Take the lines from the head of the listing through the one bearing "from mathutils import Vector, Matrix" and copy them exactly, leaving every picture out.

═══ Data shown

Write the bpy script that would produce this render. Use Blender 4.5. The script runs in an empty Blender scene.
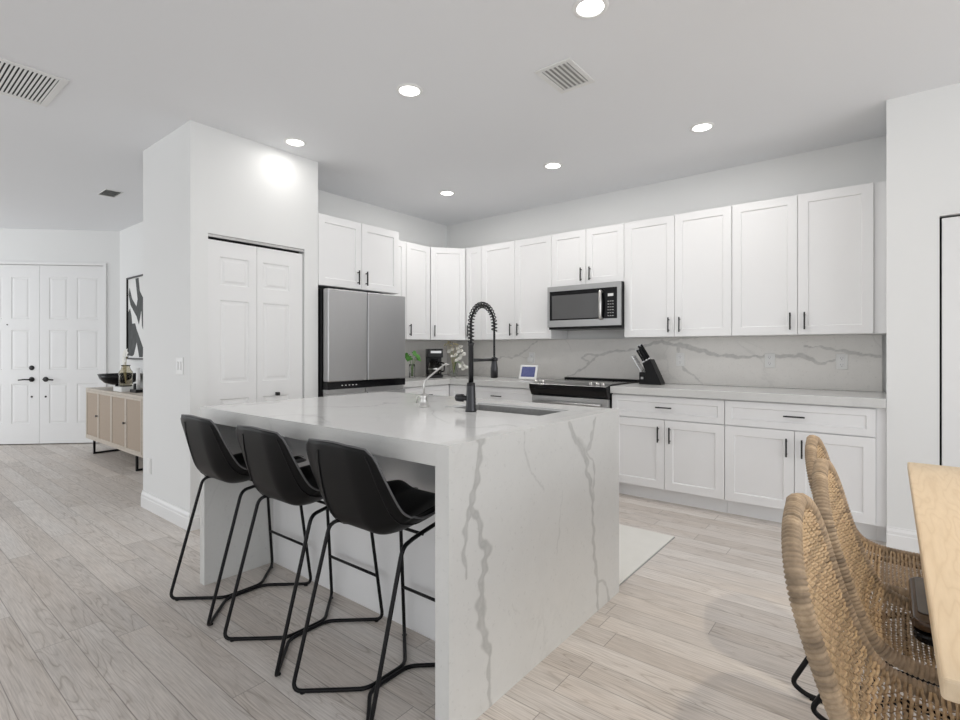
import bpy, bmesh, math, random
import numpy as np
from mathutils import Vector, Matrix

PI = math.pi
S = bpy.context.scene
COL = S.collection
random.seed(4)
RNG = np.random.default_rng(7)

# ------------------------------------------------------------------ camera
cam_data = bpy.data.cameras.new('camera')
cam = bpy.data.objects.new('camera', cam_data)
COL.objects.link(cam)
cam.location = (0, 0, 1.208)
cam.rotation_euler = (PI / 2, 0, math.radians(38.679))
cam_data.sensor_width = 36
cam_data.lens = 511.86 / 960 * 36
cam_data.shift_y = -(360 - 350.16) / 960
cam_data.clip_start = 0.02
S.camera = cam

# ------------------------------------------------------------------ world, daylight, exposure
world = bpy.data.worlds.new('world')
S.world = world
world.use_nodes = True
bg = world.node_tree.nodes['Background']
bg.inputs['Color'].default_value = (0.965, 0.985, 1.0, 1)
bg.inputs['Strength'].default_value = 0.90

def area(name, loc, rot, sx, sy, power, color=(1, 1, 1), spread=180):
    d = bpy.data.lights.new(name, 'AREA')
    d.shape = 'RECTANGLE'
    d.size = sx
    d.size_y = sy
    d.energy = power
    d.color = color
    d.spread = math.radians(spread)
    o = bpy.data.objects.new(name, d)
    COL.objects.link(o)
    o.location = loc
    o.rotation_euler = rot
    return o

# daylight through the glazed doors behind the camera and to its right
area('daylight_rear', (-0.8, -3.6, 1.3), (math.radians(100), 0, 0), 6.0, 2.4, 12, (0.96, 0.98, 1.0))
area('daylight_side', (4.2, 0.6, 1.3), (math.radians(108), 0, math.radians(90)), 5.0, 2.2, 70, (0.96, 0.98, 1.0))
area('fill_foyer', (-9.3, -2.6, 1.4), (math.radians(108), 0, math.radians(-20)), 3.0, 2.2, 50, (0.93, 0.97, 1.0))  # added fill lamp that brightens the foyer, no window there

S.view_settings.view_transform = 'Standard'
S.view_settings.look = 'None'
S.view_settings.gamma = 1
S.view_settings.use_curve_mapping = False
S.view_settings.exposure = 0.17

# ------------------------------------------------------------------ materials
def new_mat(name):
    m = bpy.data.materials.new(name)
    m.use_nodes = True
    nt = m.node_tree
    return m, nt, nt.nodes['Principled BSDF']

def N(nt, t, **kw):
    n = nt.nodes.new(t)
    for k, v in kw.items():
        setattr(n, k, v)
    return n

def L(nt, a, b):
    nt.links.new(a, b)

def math_n(nt, op, a, b=None, c=None):
    n = N(nt, 'ShaderNodeMath', operation=op)
    for i, v in enumerate((a, b, c)):
        if v is None:
            continue
        if isinstance(v, (int, float)):
            n.inputs[i].default_value = v
        else:
            L(nt, v, n.inputs[i])
    return n.outputs[0]

def mixc(nt, fac, a, b, blend='MIX'):
    n = N(nt, 'ShaderNodeMix', data_type='RGBA', blend_type=blend)
    for i, v in ((0, fac), (6, a), (7, b)):
        if isinstance(v, (int, float)):
            n.inputs[i].default_value = v
        elif isinstance(v, tuple):
            n.inputs[i].default_value = (v[0], v[1], v[2], 1)
        else:
            L(nt, v, n.inputs[i])
    return n.outputs[2]

def objco(nt, scale=(1, 1, 1)):
    tc = N(nt, 'ShaderNodeTexCoord')
    mp = N(nt, 'ShaderNodeMapping')
    mp.inputs['Scale'].default_value = scale
    L(nt, tc.outputs['Object'], mp.inputs['Vector'])
    return mp.outputs[0]

def noise(nt, vec, scale, detail=3, rough=0.5, dist=0.0):
    n = N(nt, 'ShaderNodeTexNoise')
    n.inputs['Scale'].default_value = scale
    n.inputs['Detail'].default_value = detail
    n.inputs['Roughness'].default_value = rough
    n.inputs['Distortion'].default_value = dist
    if vec is not None:
        L(nt, vec, n.inputs['Vector'])
    return n.outputs['Fac']

def ramp(nt, fac, stops):
    n = N(nt, 'ShaderNodeValToRGB')
    cr = n.color_ramp
    while len(cr.elements) < len(stops):
        cr.elements.new(0.5)
    for e, (p, c) in zip(cr.elements, stops):
        e.position = p
        e.color = (c, c, c, 1) if isinstance(c, (int, float)) else (c[0], c[1], c[2], 1)
    L(nt, fac, n.inputs[0])
    return n.outputs[0]

def bump(nt, p, h, strength=0.2, dist=0.002):
    b = N(nt, 'ShaderNodeBump')
    b.inputs['Strength'].default_value = strength
    b.inputs['Distance'].default_value = dist
    L(nt, h, b.inputs['Height'])
    L(nt, b.outputs[0], p.inputs['Normal'])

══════

Reply -
Write the bpy script that would produce this render. Use Blender 4.5. The script runs in an empty Blender scene.
import bpy, bmesh, math, random
import numpy as np
from mathutils import Vector, Matrix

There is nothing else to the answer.